Bunun en iyi ifade edildiği yerlerden biri de ‘‘Wiener Opernball’’, Türkçesi ‘‘Viyana Opera Balosu’’dur. Viyana Devlet Operası'nın parteri sahneyle bir hizaya getirilerek kapatılır. Böylece bir dans pisti oluşturulur. Localara yalnız soylu aileler davet edilir. Dans etme hakkı onlara ve konuklarına aittir. Halk, para vererek balkonlardan aşağıdaki eğlenceyi seyretmekle yetinir.
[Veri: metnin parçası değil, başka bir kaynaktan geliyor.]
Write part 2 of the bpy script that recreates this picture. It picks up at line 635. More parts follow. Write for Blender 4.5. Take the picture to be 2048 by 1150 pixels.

Hâlâ böyle mi derseniz, evet hâlâ böyledir. Avusturya'da soyluluk resmen yasaktır, ama Viyana Opera Balosu'nda âlem yine aynı âlem, devran yine aynı devrandır. Bilebildiğim kadarıyla artık balo soylu ailelerin genç kız ve erkek çocuklarının sosyeteye takdim edilmesinden daha çok, ‘‘Dollarprinzessin’’ dedikleri Amerikalı -ve dolayısıyla soylu olmayan- ama parası bol meraklıların Avusturyalı asil aileler tarafından baloya davet edilerek bütçelerinden bir transfer yapmalarına yarıyor. Alan ve veren memnun olduklarına göre, bize de dedikodusunu yapmak kalmakta.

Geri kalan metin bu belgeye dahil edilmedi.